C'est donc à bon droit que cette demande a été écartée par le Conseil de Prud'hommes
Il apparaît équitable de dédommager M X... de ses frais irrépétibles dans la limite de 1 500, 00 euros.
Les dépens seront supportés par la SARL TRANSNADEL.
PAR CES MOTIFS la Cour statuant publiquement et contradictoirement
Infirme le jugement déféré et statuant à nouveau :
Dit que le licenciement de M X... est dépourvu de cause réelle et sérieuse ;
Condamne en conséquence la SARL TRANSADEL à verser à celui-ci les sommes de :
-9000, 00 euros à titre de dommages et intérêts pour licenciement sans cause réelle et sérieuse ;
-2 590, 33 euros à titre d'indemnité compensatrice de préavis ;
-259, 30 euros au titre des congés payés y afférents ;
-166, 22 euros à titre de rappel de congés payés ;
-1 899, 57 euros au titre de rappel des salaires de la mise à pied ;
-189, 95 euros au titre des congés payés y afférents ;
-1 500, 00 sur le fondement de l'article 700 du Code de procédure civile pour les frais non compris dans les dépens exposés en première instance ;
Dit que ces sommes porteront intérêt au taux légal et que ces intérêts seront capitalisés par année entière en application de l'article 1154 du Code civil.

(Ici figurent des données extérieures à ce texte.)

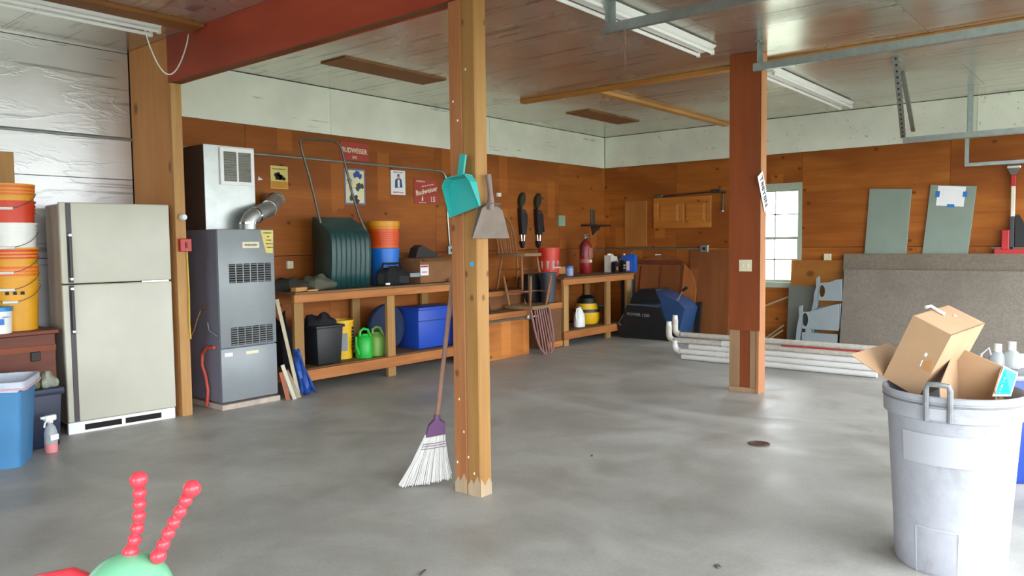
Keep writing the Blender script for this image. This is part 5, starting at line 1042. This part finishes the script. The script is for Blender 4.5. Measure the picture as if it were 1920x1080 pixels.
P(MB().tube([Vector(p) - off + ntp * .006 for p in ((3.595, .712, 1.022), (3.62, .697, 1.026), (3.60, .665, 1.009), (3.597, .641, .997))], .007, 6), 'torn_tape', plain('white_tape', '#eeeaf0', .4, 0, .02), cx)
c2 = thing('carton', 'smaller open carton with bright blue printed flap in the trash can', 'box', (3.55, .52, .62))
o2 = Vector((3.55, .52, .62)); T = [Vector(v) - o2 for v in ((3.684, .610, .863), (3.665, .438, .793), (3.50, .44, .72), (3.36, .61, .74))]; dn = Vector((-.045, -.02, -.20))
for nm, a, b in (('back_panel', 0, 1), ('left_panel', 0, 3), ('front_panel', 3, 2), ('right_panel', 1, 2)):
    k = .55 if nm in ('front_panel',) else 1
    P(MB().prism([T[a] if k == 1 else T[a] + dn * .3, T[b] if k == 1 else T[b] + dn * .3, T[b] + dn * (1 if a != 3 or True else 1), T[a] + dn], ((T[0] + T[2]) / 2 - (T[a] + T[b]) / 2).normalized() * .004), nm, CARD_IN, c2)
P(MB().panel([T[0] + dn, T[1] + dn, T[2] + dn, T[3] + dn], .004), 'bottom_panel', CARD_IN, c2)
F = [Vector(v) - o2 for v in ((3.660, .432, .796), (3.692, .387, .768), (3.528, .391, .698), (3.482, .447, .699))]
fn = (F[1] - F[0]).cross(F[2] - F[0]).normalized(); fn = fn if fn.x < 0 else -fn
fp_ = P(MB().prism(F, fn * -.004), 'printed_flap', plain('white_card_edge', '#d8d2c8', .7, 0, .03), c2)
mid = sum(F, Vector()) / 4; G_ = [mid + (v - mid) * .86 for v in F]
P(MB().prism(G_, fn * .001), 'blue_print', plain('cyan_print', '#12b4ea', .5, 0, .02), fp_)
ux = (F[0] - F[3]).normalized(); uz = fn; uy = uz.cross(ux); tx = text('WRAP', .038, WHITE, fp_, (0, 0, 0), (0, 0, 0)); tx.rotation_euler = Matrix((ux, uy, uz)).transposed().to_euler(); tx.location = mid + fn * .002 - ux * .03
tt = thing('storage_bin', 'blue storage bin behind the trash can at the right edge', 'bin', (5.06, .42, 0), R(38))
P(MB().obox((0, 0, .29), (.34, .56, .58), None, .02, 2, (.88, .9)), 'body', plain('deep_blue_bin', '#1b3f9a', .4, 0, .05, 4), tt); P(MB().obox((0, 0, .575), (.37, .60, .03), None, .008, 2), 'lid', plain('gray_bin_lid', '#8d8f98', .4), tt)
for lb, (x, y), s in (('clear plastic bottle with white cap behind the cartons, left of two', (5.02, .625), 1.0), ('clear plastic bottle with white cap behind the cartons, right of two', (5.04, .560), 1.12)):
    b = thing('clear_bottle', lb, 'bottle', (x, y, .592), 0, 'clear bottles on the blue storage bin')
    P(MB().lathe([(0, 0), (.04 * s, 0), (.042 * s, .05 * s), (.03 * s, .075 * s), (.017, .09 * s), (0, .09 * s)], 18), 'body', CLR, b); P(MB().lathe([(0, .088 * s), (.020, .088 * s), (.020, .13 * s), (0, .13 * s)], 14), 'cap', WHITE, b)
o = P(MB().tube([(5.0, .70, .60), (4.99, .70, .66), (5.0, .665, .70), (5.01, .65, .64), (5.0, .69, .605)], .006, 6), 'plastic_loop', plain('white_film', '#dcdfe6', .3), None); tag(o, 'white plastic loop behind the tilted carton', 'strap')
pv = thing('pvc_stub', 'short upright white pipe piece on the blue storage bin', 'pipe', (5.085, .515, .592)); P(MB().cyl((0, 0, 0), (0, 0, .075), .022, None, 14), 'pipe', PVC, pv); P(MB().cyl((0, 0, .0), (0, 0, .03), .028, None, 14), 'coupling', PVC, pv)
# ---------------------------------------------------------------- ride-on toy in the foreground
HEAD = Vector((.774, 1.818, .504))
FEELERS = ([(.804, 1.807, .775), (.8037, 1.8044, .7438), (.8023, 1.8037, .7178), (.80, 1.8039, .6905), (.796, 1.8061, .6619), (.7903, 1.8104, .6347), (.783, 1.8166, .6062)],
           [(.8822, 1.7102, .7527), (.8716, 1.7205, .7256), (.8619, 1.7298, .6997), (.8514, 1.7402, .6739), (.8418, 1.7495, .6493), (.8329, 1.7578, .6234), (.824, 1.7661, .5963)])
REDH = ((.60, 2.08, .44), (.66, 2.03, .515), (.712, 1.975, .527), (.76, 1.90, .50))
ty = thing('caterpillar_toy', 'toy caterpillar with pale green head and beaded red feelers in the left foreground', 'toy', (.78, 1.86, 0))
o3 = Vector((.78, 1.86, 0)); TG = plain('pale_green_toy_plastic', '#72b48f', .25, 0, .02, 3); TR = plain('coral_red_toy_plastic', '#e23b48', .3, 0, .02, 4)
hc = Vector((0, 0, 0)) + HEAD - o3
P(MB().sphere(hc, .101, (1, 1, 1.0), 32, 20), 'head', TG, ty)
bz = hc.z
P(MB().sphere((0, .02, .30), .13, (1, 1, .8), 24, 14).sphere((.0, .03, .13), .16, (1, 1, .8), 24, 14), 'body_segment', TG, ty)
for L in FEELERS:
    fe_ = None; mb = MB()
    for i, p in enumerate(L): mb.sphere(Vector(p) - o3, .0205 if i == 0 else (.0155 if i < 6 else .0185), (1, 1, 1), 16, 10)
    mb.tube([Vector(p) - o3 for p in L], .009, 8); f_ = P(mb, 'feeler', TR, ty); f_['label'] = 'red beaded feeler'
P(MB().tube([Vector(p) - o3 for p in REDH], [.02, .024, .024, .02], 12), 'side_handle', TR, ty)
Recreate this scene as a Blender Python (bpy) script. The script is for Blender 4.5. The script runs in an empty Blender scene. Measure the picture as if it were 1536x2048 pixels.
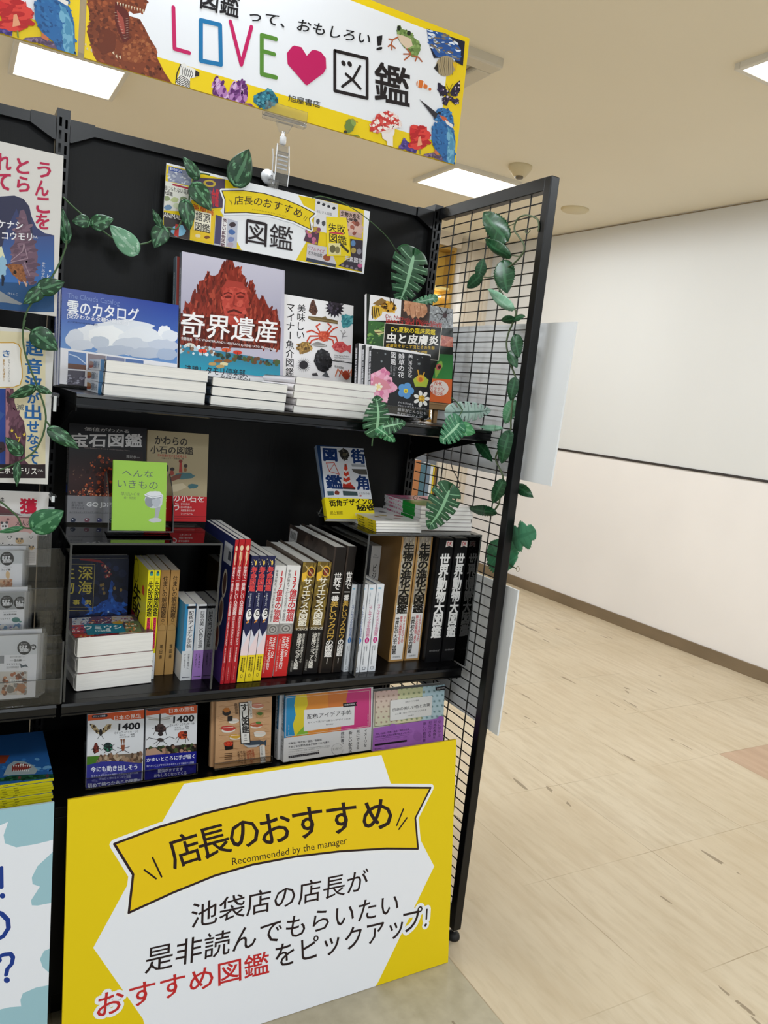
import bpy, math, random
from mathutils import Vector, Matrix
from mathutils.geometry import tessellate_polygon
SC = bpy.context.scene
COL = SC.collection
# ------------------------------------------------------------------ camera, world, lights, exposure
CAM_R = Matrix(((0.873352, -0.022997, -0.486547), (-0.475501, 0.176342, -0.86186), (0.105619, 0.98406, 0.143073)))
CAM_C = Vector((-0.16813, -1.79593, 1.27468))
CAM_F = 1555.4                                  # focal length in pixels of the 1536 x 2048 photograph
cam = bpy.data.cameras.new('camera'); camo = bpy.data.objects.new('camera', cam); COL.objects.link(camo)
camo.matrix_world = Matrix.Translation(CAM_C) @ CAM_R.to_4x4()
cam.sensor_fit = 'VERTICAL'; cam.sensor_height = 36.0; cam.lens = CAM_F / 2048 * 36.0; cam.clip_start = 0.05
SC.camera = camo
SC.view_settings.view_transform = 'Standard'; SC.view_settings.look = 'None'
SC.view_settings.gamma = 1; SC.view_settings.use_curve_mapping = False
SC.view_settings.exposure = 0.32
WORLD_STRENGTH, LAMP_W, FILL_W, PANEL_GLOW = 0.68, 7.5, 20.0, 9.0
w = bpy.data.worlds.new('shop'); SC.world = w; w.use_nodes = True
w.node_tree.nodes['Background'].inputs[0].default_value = (0.87, 0.94, 1.0, 1)
w.node_tree.nodes['Background'].inputs[1].default_value = WORLD_STRENGTH
CEIL = 2.553
LAMP_X = (-1.905, 0.235, 2.36); LAMP_Y = (2.14, 0.005, -2.13, -4.26)
for lx in LAMP_X:                               # the shop's square ceiling lamps stand on a 2.13 m grid
    for ly in LAMP_Y:
        ld = bpy.data.lights.new('lamp_light', 'AREA'); ld.shape = 'SQUARE'; ld.size = 0.4; ld.energy = LAMP_W
        ld.color = (0.87, 0.94, 1.0)
        lo = bpy.data.objects.new('lamp_light', ld); COL.objects.link(lo); lo.location = (lx, ly, CEIL - 0.03)
        ld = bpy.data.lights.new('fill_light', 'SPOT'); ld.spot_size = math.pi; ld.spot_blend = 0.05; ld.shadow_soft_size = 0.18   # fill spot added under each lamp to brighten the upper walls
        ld.energy = FILL_W; ld.color = (0.87, 0.94, 1.0)
        lo = bpy.data.objects.new('fill_light', ld); COL.objects.link(lo); lo.location = (lx, ly, CEIL - 0.05)

# ------------------------------------------------------------------ helpers
def ray(x, y): return CAM_R @ Vector(((x - 768) / CAM_F, -(y - 1024) / CAM_F, -1))
def U(x, y, ax, v):
    r = ray(x, y); i = 'xyz'.index(ax); return CAM_C + r * ((v - CAM_C[i]) / r[i])
def UPL(x, y, P, N):
    r = ray(x, y); return CAM_C + r * ((P - CAM_C).dot(N) / r.dot(N))
def lin(c): return c / 12.92 if c <= 0.04045 else ((c + 0.055) / 1.055) ** 2.4
CC = {}
def K(c):
    if c in CC: return CC[c]
    h = c.lstrip('#')
    if len(h) == 3: h = ''.join(a * 2 for a in h)
    r = tuple(lin(int(h[i:i + 2], 16) / 255) for i in (0, 2, 4)) + (1.0,)
    CC[c] = r; return r
def mixc(a, b, t):
    a = a if isinstance(a, tuple) else K(a); b = b if isinstance(b, tuple) else K(b)
    return tuple(a[i] + (b[i] - a[i]) * t for i in range(4))

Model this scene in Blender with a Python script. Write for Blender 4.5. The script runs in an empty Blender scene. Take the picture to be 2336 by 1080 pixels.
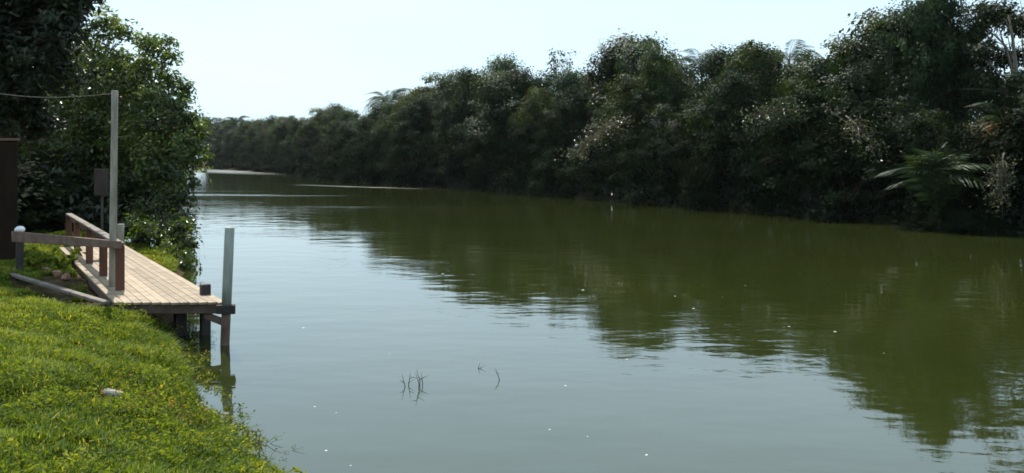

- déboute M X... du surplus de ses demandes et la société TRANSADEL de ses demandes reconventionnelles ;
AJOUTANT :
Condamne la SARL TRANSADEL à verser à M X... la somme de 1 500, 00 euros sur le fondement de l'article 700 du Code de procédure civile pour les frais irrépétibles exposés en cause d'appel ;
Ordonne à la société TRANSNADEL de remettre au salarié un bulletin de paie rectifié conformément aux dispositions du présent arrêt dans le délai d'un mois à compter de sa mise à disposition ;
Condamne la société TRANSADEL aux dépens.
Arrêt-prononcé publiquement par mise à disposition de l'arrêt au greffe de la cour, les parties en ayant été préalablement avisées dans les conditions prévues au deuxième alinéa de l'article 450 du code de procédure civile.
- signé par Madame Patricia RICHET, Présidente et par Monsieur LANE, greffier, auquel la minute de la décision a été remise par le magistrat signataire.